From Bermuda to Beyond:
Growing Reach for Rosedon Hotel

When Rosedon reopened with a sharper, mid-century edge - but still unmistakably Bermudian - the task wasn’t simply to announce a facelift. It was to change the way people chose the hotel: Bermudans choosing it for nights out and special events; international travellers choosing it as their design-led base in Bermuda. Two audiences, two buying cycles, one story.

A person's hand holding a smartphone with a social media post that reads "The Perfect Weekend Getaway." Next to the hand on a white surface are a beige notebook with a gold pen, a beige mug filled with coffee, and some dried leaves in the background.

An Editorial Approach to Content

We treated the relaunch like an editorial campaign that lived natively on Meta. For locals, we told a week-to-week story: what Clarabell’s (Rosedon’s trendy pizza spot) was cooking, Huckleberry’s famous brunch, and what Poolside events Rosedon had in store.

Creative moved fast. Lean, vertical video and carousels with clear “book a table” actions, so the ads felt like real life, not posters.
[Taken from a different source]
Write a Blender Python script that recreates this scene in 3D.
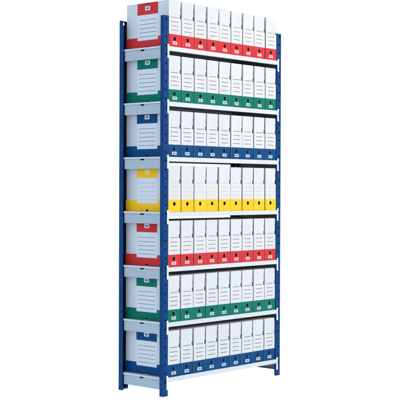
import bpy, bmesh, math, random
from mathutils import Vector, Matrix
from mathutils.geometry import tessellate_polygon
scene = bpy.context.scene
for o in list(bpy.data.objects): bpy.data.objects.remove(o)
col = scene.collection
rnd = random.Random(7)

# ------------------------------------------------------------------ camera
cam_d = bpy.data.cameras.new('camera'); cam = bpy.data.objects.new('camera', cam_d); col.objects.link(cam)
scene.camera = cam
YAW, PIT, ROL = 0.84422, -0.00948, 0.0035
F = Vector((math.sin(YAW)*math.cos(PIT), math.cos(YAW)*math.cos(PIT), math.sin(PIT)))
R = Vector((math.cos(YAW), -math.sin(YAW), 0)); U = R.cross(F)
R2 = R*math.cos(ROL) + U*math.sin(ROL); U2 = -R*math.sin(ROL) + U*math.cos(ROL)
cam.matrix_world = Matrix(((R2.x, U2.x, -F.x, -4.45446), (R2.y, U2.y, -F.y, -4.21359), (R2.z, U2.z, -F.z, 1.09155), (0, 0, 0, 1)))
cam_d.sensor_width = 36; cam_d.sensor_fit = 'HORIZONTAL'; cam_d.lens = 1171.6/400*36
cam_d.clip_end = 500; cam_d.clip_start = .1
scene.render.resolution_x = scene.render.resolution_y = 1024

# ------------------------------------------------------------------ light: a white, slightly cool studio surround and a soft key from the front
w = bpy.data.worlds.new('World'); scene.world = w; w.use_nodes = True
bg = w.node_tree.nodes['Background']
bg.inputs[0].default_value = (0.72, 0.83, 1.0, 1); bg.inputs[1].default_value = 1.58
def area(name, loc, target, size, power, color):
    d = bpy.data.lights.new(name, 'AREA'); d.shape = 'RECTANGLE'; d.size, d.size_y = size; d.energy = power; d.color = color
    o = bpy.data.objects.new(name, d); col.objects.link(o); o.location = loc
    o.rotation_euler = (Vector(target)-Vector(loc)).to_track_quat('-Z', 'Y').to_euler()
area('key_softbox', (2.2, -4.6, 2.9), (.5, 0, 1.15), (2.2, 2.2), 238, (1, .79, .52))
scene.view_settings.view_transform = 'Standard'; scene.view_settings.look = 'None'
scene.view_settings.exposure = 0; scene.view_settings.gamma = 1

# ------------------------------------------------------------------ materials
def mat(name, c, rough=.6, metal=0, var=.04, scale=30, bump=.0, bscale=200, stretch=(1, 1, 1), spec=.5, rvar=.08):
    m = bpy.data.materials.new(name); m.use_nodes = True; nt = m.node_tree; N = nt.nodes; L = nt.links
    b = N['Principled BSDF']; b.inputs['Metallic'].default_value = metal; b.inputs['Specular IOR Level'].default_value = spec
    tc = N.new('ShaderNodeTexCoord'); mp = N.new('ShaderNodeMapping'); mp.inputs['Scale'].default_value = stretch
    L.new(tc.outputs['Object'], mp.inputs[0])
    oi = N.new('ShaderNodeObjectInfo'); ad = N.new('ShaderNodeVectorMath'); ad.operation = 'ADD'
    ml = N.new('ShaderNodeVectorMath'); ml.operation = 'SCALE'; ml.inputs['Scale'].default_value = 17
    cv = N.new('ShaderNodeCombineXYZ'); L.new(oi.outputs['Random'], cv.inputs[0]); L.new(oi.outputs['Random'], cv.inputs[2])
    L.new(cv.outputs[0], ml.inputs[0]); L.new(mp.outputs[0], ad.inputs[0]); L.new(ml.outputs[0], ad.inputs[1])
    nz = N.new('ShaderNodeTexNoise'); nz.inputs['Scale'].default_value = scale; nz.inputs['Detail'].default_value = 5
    L.new(ad.outputs[0], nz.inputs['Vector'])
    cr = N.new('ShaderNodeValToRGB'); cr.color_ramp.elements[0].position = .3; cr.color_ramp.elements[1].position = .7
    cr.color_ramp.elements[0].color = (*[v*(1-var) for v in c], 1); cr.color_ramp.elements[1].color = (*[min(1, v*(1+var)) for v in c], 1)
    L.new(nz.outputs['Fac'], cr.inputs[0])
    # a little difference from one object to the next
    hs = N.new('ShaderNodeHueSaturation'); mr = N.new('ShaderNodeMapRange'); mr.inputs['To Min'].default_value = 1-var*.7; mr.inputs['To Max'].default_value = 1+var*.7
    L.new(oi.outputs['Random'], mr.inputs['Value']); L.new(mr.outputs[0], hs.inputs['Value']); L.new(cr.outputs[0], hs.inputs['Color'])
    L.new(hs.outputs[0], b.inputs['Base Color'])
    r2 = N.new('ShaderNodeMapRange'); r2.inputs['To Min'].default_value = rough-rvar; r2.inputs['To Max'].default_value = rough+rvar
    L.new(nz.outputs['Fac'], r2.inputs['Value']); L.new(r2.outputs[0], b.inputs['Roughness'])
    if bump:
        n2 = N.new('ShaderNodeTexNoise'); n2.inputs['Scale'].default_value = bscale; n2.inputs['Detail'].default_value = 3
        L.new(ad.outputs[0], n2.inputs['Vector'])
        bp = N.new('ShaderNodeBump'); bp.inputs['Strength'].default_value = bump; bp.inputs['Distance'].default_value = .002
        L.new(n2.outputs['Fac'], bp.inputs['Height']); L.new(bp.outputs[0], b.inputs['Normal'])
    return m
M = {}
M['floor'] = mat('white_floor', (.92, .92, .92), .8, var=.01, scale=3, spec=.1)
M['card'] = mat('white_cardboard', (.443, .464, .474), .75, var=.025, scale=18, bump=.25, bscale=45, spec=.15)
M['paper'] = mat('label_paper', (.475, .51, .53), .7, var=.015, scale=25, spec=.15)
M['shaded_card'] = mat('shaded_cardboard', (.12, .17, .25), .8, var=.05, scale=30, spec=.2)  # card darkened to blue-grey for the shade inside the seams
M['blue_steel'] = mat('blue_painted_steel', (.0018, .034, .120), .42, var=.16, scale=14, bump=.14, bscale=260, spec=.06)
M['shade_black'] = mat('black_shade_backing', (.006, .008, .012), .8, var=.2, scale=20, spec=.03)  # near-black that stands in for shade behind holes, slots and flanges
M['shelf'] = mat('light_grey_steel', (.42, .445, .455), .38, metal=.0, var=.03, scale=12, bump=.05, bscale=300, stretch=(.3, 1, 1))
M['beam'] = mat('blue_grey_steel', (.27, .33, .36), .42, metal=.15, var=.06, scale=9, bump=.05, stretch=(1, .3, 1))
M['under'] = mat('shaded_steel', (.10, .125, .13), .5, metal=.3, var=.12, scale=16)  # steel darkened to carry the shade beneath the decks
M['clip'] = mat('white_clip', (.50, .53, .56), .4, var=.02)
COL = {'red': (.44, .025, .028), 'green': (.001, .122, .082), 'blue': (.002, .044, .140), 'yellow': (.68, .385, .012)}
LINE = {'red': (.17, .07, .07), 'green': (.09, .07, .07), 'blue': (.06, .06, .07), 'yellow': (.42, .36, .17)}
for k in COL:
    M[k] = mat(k+'_printed_card', COL[k], .55, var=.05, scale=25, bump=.15, bscale=60, spec=.06)
    M[k+'_line'] = mat(k+'_ruled_line', LINE[k], .7, var=.15, scale=90)
M['pale_yellow'] = mat('pale_yellow_print', (.62, .50, .20), .6, var=.03)
M['ink'] = mat('dark_grey_ink', (.05, .055, .07), .6)

# ------------------------------------------------------------------ mesh helpers
class MB:
    def __init__(s): s.v = []; s.f = []; s.m = []; s.mats = []
    def mi(s, m):
        if m not in s.mats: s.mats.append(m)
        return s.mats.index(m)
    def box(s, x0, x1, y0, y1, z0, z1, m):
        b = len(s.v)
        s.v += [(x, y, z) for z in (z0, z1) for y in (y0, y1) for x in (x0, x1)]
        for f in ((0, 2, 3, 1), (4, 5, 7, 6), (0, 1, 5, 4), (1, 3, 7, 5), (3, 2, 6, 7), (2, 0, 4, 6)):
            s.f.append(tuple(b+i for i in f)); s.m.append(s.mi(m))
    def sheet(s, loops, t, m, fr):
        """a flat plate: loops[0] outline, the others holes, as (u,v); fr(u,v,w) -> xyz; thickness t along w"""
        ls = [[Vector((u, v, 0)) for u, v in l] for l in loops]
        tris = tessellate_polygon(ls); n = sum(map(len, ls)); b = len(s.v)
        flat = [p for l in ls for p in l]
        for w_ in (0, t): s.v += [fr(p.x, p.y, w_) for p in flat]
        for a in tris:
            s.f.append(tuple(b+i for i in a)); s.f.append(tuple(b+n+i for i in reversed(a))); s.m += [s.mi(m)]*2
        k = 0
        for l in ls:
            q = len(l)
            for i in range(q):
                s.f.append((b+k+i, b+k+(i+1) % q, b+n+k+(i+1) % q, b+n+k+i)); s.m.append(s.mi(m))
            k += q
    def build(s, name, parent=None, bevel=0):
        me = bpy.data.meshes.new(name); me.from_pydata(s.v, [], s.f)
        for m in s.mats: me.materials.append(m)
        for p, i in zip(me.polygons, s.m): p.material_index = i
        bm = bmesh.new(); bm.from_mesh(me)
        bmesh.ops.recalc_face_normals(bm, faces=bm.faces)
        bm.to_mesh(me); bm.free()
        o = bpy.data.objects.new(name, me); col.objects.link(o); o.parent = parent
        if bevel:
            bv = o.modifiers.new('bevel', 'BEVEL'); bv.width = bevel; bv.segments = 2; bv.limit_method = 'ANGLE'
        return o
def empty(name, loc=(0, 0, 0)):
    o = bpy.data.objects.new(name, None); col.objects.link(o); o.location = loc; o.empty_display_size = .05; return o
def rect(x0, x1, z0, z1): return [(x0, z0), (x1, z0), (x1, z1), (x0, z1)]
def rrect(cx, cz, w_, h, r, n=5):
    out = []
    for sx, sz, a0 in ((1, 1, 0), (-1, 1, 90), (-1, -1, 180), (1, -1, 270)):
        for i in range(n+1):
            a = math.radians(a0+90*i/n); out.append((cx+sx*(w_/2-r)+r*math.cos(a), cz+sz*(h/2-r)+r*math.sin(a)))
    return out
def circ(cx, cz, rx, rz, n=24): return [(cx+rx*math.cos(2*math.pi*i/n), cz+rz*math.sin(2*math.pi*i/n)) for i in range(n)]

# ------------------------------------------------------------------ setting
fl = MB(); fl.v = [(-60, -60, 0), (60, -60, 0), (60, 60, 0), (-60, 60, 0)]; fl.f = [(0, 1, 2, 3)]; fl.m = [fl.mi(M['floor'])]
# floor made translucent so light from below washes out the shadow under the rack
_n = M['floor'].node_tree; _t = _n.nodes.new('ShaderNodeBsdfTranslucent'); _t.inputs[0].default_value = (.97, .97, .97, 1)
_x = _n.nodes.new('ShaderNodeMixShader'); _x.inputs[0].default_value = .88
_n.links.new(_n.nodes['Principled BSDF'].outputs[0], _x.inputs[1]); _n.links.new(_t.outputs[0], _x.inputs[2])
_n.links.new(_x.outputs[0], [q for q in _n.nodes if q.type == 'OUTPUT_MATERIAL'][0].inputs[0])
fo = fl.build('floor'); fo['kind'] = 'structure'

# ------------------------------------------------------------------ the shelving rack
W, D, H = .997, .332, 2.0
SH = [1.8406 - i*(1.8406-.0967)/6 for i in range(7)]
rack = empty('shelving_unit')
rack['label'] = 'tall blue steel shelving unit with seven light grey shelves full of archive boxes'
rack['category'] = 'shelving unit'
PT = .0022
def post(ox, oy, sx, sy, wf, ws):
    """an angle post; outer corner at ox,oy; flange along x of width wf, flange along y of width ws"""
    m = MB()
    rear = wf > .05
    slots = [circ(.0285, H-.0155, .0075, .0105, 14)] if rear else []
    z = H-(.080 if rear else .018)
    first = not rear
    while z > .03:
        slots.append(circ(.0155 if wf < .05 else .018, z, .0048, .0095 if first else .0062, 14)); z -= .0465; first = False
    mm = M['blue_steel']
    m.sheet([rect(0, wf, .004, H)] + slots, PT, mm, lambda u, v, t: (ox+sx*u, oy+sy*t, v))
    slots2 = [circ(.017, H-.018-.0465*i, .0022, .0022, 8) for i in range(2, 42, 3)]
    m.sheet([[(PT, .004), (ws, .004), (ws, H-(.026 if rear else 0)), (ws-.0125 if rear else ws-.004, H-(.026 if rear else 0)), (ws-.0125 if rear else ws-.004, H), (PT, H)]] + slots2, PT, mm, lambda u, v, t: (ox+sx*t, oy+sy*u, v))
    # folded return lips
    m.box(*sorted((ox+sx*(wf-PT), ox+sx*wf)), *sorted((oy+sy*PT, oy+sy*.009)), .004, H, mm)
    o = m.build('post', rack)
    ft = MB(); ft.sheet([[(-.0006, -.0006), (wf+.0004, -.0006), (wf+.0004, .005), (.005, .005), (.005, ws+.0004), (-.0006, ws+.0004)]], .011, M['blue_steel'], lambda u, v, t: (ox+sx*u, oy+sy*v, t))
    ft.build('foot', o, .0008)
    if not rear:
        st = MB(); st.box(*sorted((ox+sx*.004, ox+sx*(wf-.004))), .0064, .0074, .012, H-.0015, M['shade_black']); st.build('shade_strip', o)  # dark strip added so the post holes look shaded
    return o
post(0, 0, 1, 1, .0365, .026)
post(W, 0, -1, 1, .0412, .026)
for ox, sx in ((0, 1), (W, -1)):
    p = post(ox, D, sx, -1, .064, .030)
    m = MB(); xs = sorted((ox+sx*.027, ox+sx*.0635))
    hol = [circ((.027+.0635)/2 if 0 else .031, H-.018-.0465*i, .0022, .004, 10) for i in range(1, 42)]
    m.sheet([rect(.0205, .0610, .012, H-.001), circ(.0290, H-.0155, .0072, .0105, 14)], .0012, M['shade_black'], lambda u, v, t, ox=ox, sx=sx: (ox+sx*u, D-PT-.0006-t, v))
    m.build('shade_strip', p)  # dark strip paints the shade inside the rear angle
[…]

A woman sitting on a poolside lounge chair, wearing a bright pink top, sunglasses, and gold high-heeled sandals, with striped umbrellas in the background.

Mirroring Taste & Travel Intent

For travellers, we sequenced the narrative: first the mood (short films that introduced Rosedon’s look and the pace of a stay), then the substance (rooms, pool, gardens, the dining), then the nudge (availability cues, benefits, and time-right prompts). Same spine, different tempo.
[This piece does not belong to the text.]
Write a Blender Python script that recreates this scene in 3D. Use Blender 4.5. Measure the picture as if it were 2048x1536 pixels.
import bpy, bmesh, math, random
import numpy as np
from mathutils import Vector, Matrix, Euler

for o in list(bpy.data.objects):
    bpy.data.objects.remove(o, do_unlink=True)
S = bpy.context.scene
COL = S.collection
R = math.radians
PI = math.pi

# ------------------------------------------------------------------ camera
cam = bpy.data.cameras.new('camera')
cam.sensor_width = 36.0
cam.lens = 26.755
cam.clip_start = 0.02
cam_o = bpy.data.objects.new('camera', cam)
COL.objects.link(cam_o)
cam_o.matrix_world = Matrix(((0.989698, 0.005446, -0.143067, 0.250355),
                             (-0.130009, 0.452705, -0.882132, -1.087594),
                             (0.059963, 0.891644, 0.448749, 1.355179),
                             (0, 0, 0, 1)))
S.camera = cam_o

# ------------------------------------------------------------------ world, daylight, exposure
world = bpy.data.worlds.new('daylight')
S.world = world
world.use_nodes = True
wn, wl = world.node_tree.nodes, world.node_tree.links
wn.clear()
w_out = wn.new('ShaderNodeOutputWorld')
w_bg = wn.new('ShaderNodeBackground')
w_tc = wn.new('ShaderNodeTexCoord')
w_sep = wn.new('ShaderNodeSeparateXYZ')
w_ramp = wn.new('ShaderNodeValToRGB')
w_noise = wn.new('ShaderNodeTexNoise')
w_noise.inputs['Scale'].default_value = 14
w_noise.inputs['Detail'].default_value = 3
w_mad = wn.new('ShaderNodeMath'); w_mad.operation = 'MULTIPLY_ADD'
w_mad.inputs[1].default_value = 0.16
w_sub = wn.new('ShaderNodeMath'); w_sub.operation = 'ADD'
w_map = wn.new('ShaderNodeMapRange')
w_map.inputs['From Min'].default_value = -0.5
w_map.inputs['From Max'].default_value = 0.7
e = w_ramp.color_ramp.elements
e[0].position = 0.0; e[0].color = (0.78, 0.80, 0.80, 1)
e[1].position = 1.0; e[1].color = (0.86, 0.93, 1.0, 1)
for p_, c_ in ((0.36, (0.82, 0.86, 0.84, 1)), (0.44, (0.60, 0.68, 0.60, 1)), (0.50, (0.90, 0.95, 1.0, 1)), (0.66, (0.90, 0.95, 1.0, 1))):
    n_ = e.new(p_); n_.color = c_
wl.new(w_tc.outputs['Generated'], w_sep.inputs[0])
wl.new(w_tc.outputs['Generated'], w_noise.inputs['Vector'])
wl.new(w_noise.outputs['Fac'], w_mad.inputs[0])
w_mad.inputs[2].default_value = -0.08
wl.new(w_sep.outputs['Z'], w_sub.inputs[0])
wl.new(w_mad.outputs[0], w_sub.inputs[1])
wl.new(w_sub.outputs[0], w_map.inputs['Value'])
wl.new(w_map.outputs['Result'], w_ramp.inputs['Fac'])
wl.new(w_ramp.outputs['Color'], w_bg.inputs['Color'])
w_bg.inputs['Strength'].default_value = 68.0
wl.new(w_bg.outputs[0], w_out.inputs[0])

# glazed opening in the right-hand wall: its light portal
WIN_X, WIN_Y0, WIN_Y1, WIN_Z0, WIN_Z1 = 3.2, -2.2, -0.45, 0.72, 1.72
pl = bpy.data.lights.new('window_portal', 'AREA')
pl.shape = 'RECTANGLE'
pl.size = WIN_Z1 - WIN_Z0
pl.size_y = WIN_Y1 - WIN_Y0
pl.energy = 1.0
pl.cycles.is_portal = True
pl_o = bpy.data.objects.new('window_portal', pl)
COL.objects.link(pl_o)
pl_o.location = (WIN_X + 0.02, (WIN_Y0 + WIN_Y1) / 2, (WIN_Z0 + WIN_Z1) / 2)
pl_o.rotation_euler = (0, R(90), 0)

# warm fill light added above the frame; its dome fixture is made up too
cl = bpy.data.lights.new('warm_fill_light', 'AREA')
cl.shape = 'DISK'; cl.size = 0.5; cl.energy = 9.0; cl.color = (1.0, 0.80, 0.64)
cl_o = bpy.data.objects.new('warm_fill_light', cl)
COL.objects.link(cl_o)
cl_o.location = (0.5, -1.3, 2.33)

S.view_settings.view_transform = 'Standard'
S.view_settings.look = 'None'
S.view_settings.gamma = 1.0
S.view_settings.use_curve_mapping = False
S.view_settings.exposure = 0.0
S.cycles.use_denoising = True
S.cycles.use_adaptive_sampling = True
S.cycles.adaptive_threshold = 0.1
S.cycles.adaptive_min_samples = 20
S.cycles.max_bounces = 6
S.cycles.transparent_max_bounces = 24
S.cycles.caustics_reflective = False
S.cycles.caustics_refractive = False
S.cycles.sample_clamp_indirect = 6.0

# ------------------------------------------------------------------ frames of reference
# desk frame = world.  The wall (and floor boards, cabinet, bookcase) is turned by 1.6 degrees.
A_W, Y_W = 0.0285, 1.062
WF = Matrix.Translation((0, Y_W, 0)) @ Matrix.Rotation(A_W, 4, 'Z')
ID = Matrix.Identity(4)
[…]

Targeting mirrored taste as much as travel intent. Internationally, we built audiences around culture and design affinities, reaching people who embraced the Rosedon lifestyle. We then grew “warm” pools from those who demonstrated measurable intent, reaching them with further nudges to book. Bermuda stayed tight and timely: smaller radius, slightly higher frequency, and creative that matched the calendar.
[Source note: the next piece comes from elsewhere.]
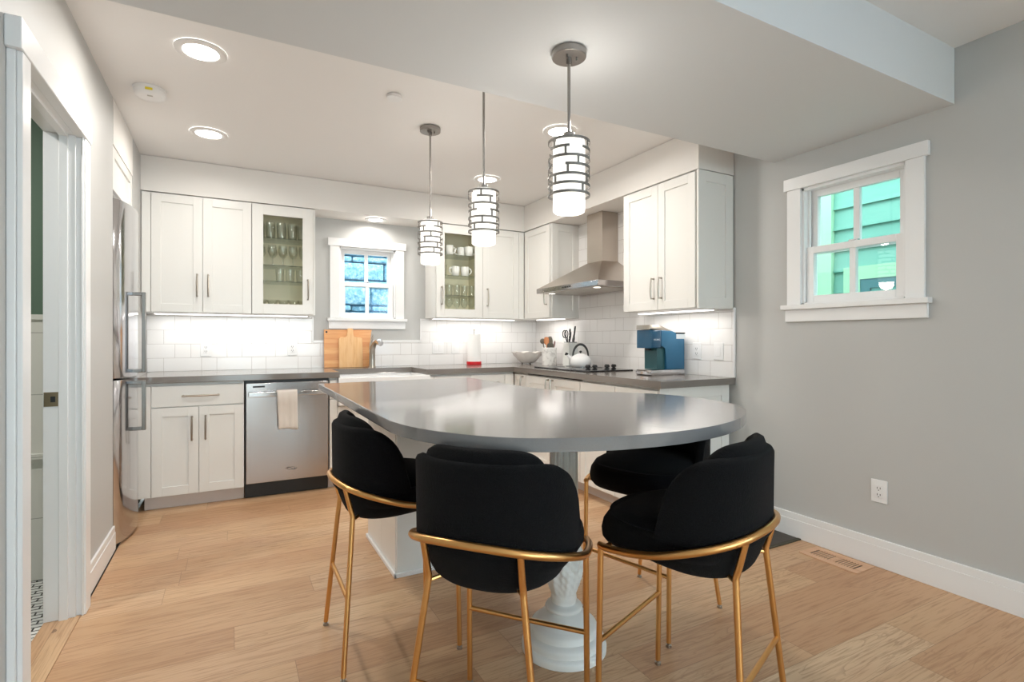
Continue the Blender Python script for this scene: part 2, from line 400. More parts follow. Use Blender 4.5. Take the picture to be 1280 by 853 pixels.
# dropped beam and soffits
struct('trim_1', MB().box(XL, XR+.004, 1.196, 2.125, ZB, ZC+.01), BEAMP)
struct('trim_2', MB().box(XL, XR, 4.702, YB, 2.29, ZC), SOFF)
struct('trim_3', MB().box(2.652, XR, 2.418, 4.702, 2.29, ZC), SOFF)
struct('trim_4', MB().box(-1.3, XL+.002, FR0+.002, FR1, 2.29, ZC), SOFF)
def baseboard(name, mb): return struct(name, mb, TRIM, bevel=.002)
baseboard('baseboard_right', MB().box(XR-.014, XR+.004, YS, 2.41, 0, .108).box(XR-.011, XR+.004, YS, 2.41, .108, .145))
baseboard('baseboard_left', MB().box(XL, XL+.014, DY1+.085, FR0, 0, .10).box(XL, XL+.011, DY1+.085, FR0, .10, .135))
baseboard('baseboard_near', MB().box(XL, XL+.014, YS, DY0-.09, 0, .10).box(XL, XL+.011, YS, DY0-.09, .10, .135))

# bathroom behind the doorway
struct('wall_bathroom', MB().box(-2.6, -.69, 3.40, 3.52, 1.30, 2.6).box(-2.72, -2.6, 1.2, 3.52, 0, 2.6).box(-2.6, -.69, 1.08, 1.2, 0, 2.6), GREENW)
struct('wall_bathroom_tiled', MB().box(-2.6, -.69, 3.385, 3.52, 0, 1.30).box(-2.6, -.69, 3.375, 3.386, 1.285, 1.31).box(-2.6, -.69, 3.36, 3.386, .60, .625), BATHT)
struct('ceiling_bathroom', MB().box(-2.72, -.69, 1.08, 3.52, 2.6, 2.7), CEIL)
struct('floor_bathroom', MB().box(-2.6, -.69, 1.2, 3.39, -.1, -.004), HEXF)
struct('trim_5', MB().box(-.69, -.571, DY0, DY1, -.05, .004), OAKT)
# door casing and jamb
d = tag(bpy.data.objects.new('door_1', None), kind='structure'); C.objects.link(d); d.location = (XL, DY0, 0)
MB().box(XL-.103, XL+.004, DY1-.012, DY1+.012, 0, DZ).box(XL-.103, XL+.004, DY0-.012, DY0+.008, 0, DZ).box(XL-.103, XL+.004, DY0, DY1, DZ-.018, DZ+.01)\
    .box(XL-.050, XL-.020, DY1-.024, DY1-.011, 0, DZ-.018).box(XL-.050, XL-.020, DY0, DY1, DZ-.03, DZ-.017).build('jamb', TRIM, d, bevel=.0015)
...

A straw sun hat, sunglasses, and a glass with a citrus drink on the edge of a swimming pool deck.

Measuring Success

The measurement piece mattered most. We linked Meta to Rosedon’s SynXis engine so we could follow real actions - room views, room cart, checkout, completed bookings – rather than settling for reach and hearts. For F&B, we optimised to on-site behaviours that predict covers (menu views, booking-CTA engagement) and matched them against actual service data. That closed the loop between “looks good” and “fills seats,” letting us move the budget to what truly moved the needle.

From there, we constantly evolved. Formats competed (Reels vs square video vs stills), headlines sparred (design-first vs escape-first), and we shifted spend to the combinations that won both attention and bookings. Locally we leaned in around high-demand moments to sell out the covers, and often did. 

The Results

The outcome was momentum you can measure: regular direct bookings from international markets, a steady drumbeat of F&B reservations, and event nights that tipped into “standing room only.” Return on investment continually sits in the 700–900% range.

More importantly, Rosedon’s story travelled: a small island hotel, seen (and chosen) not just because it looked different, but because the work made it feel close, relevant and bookable.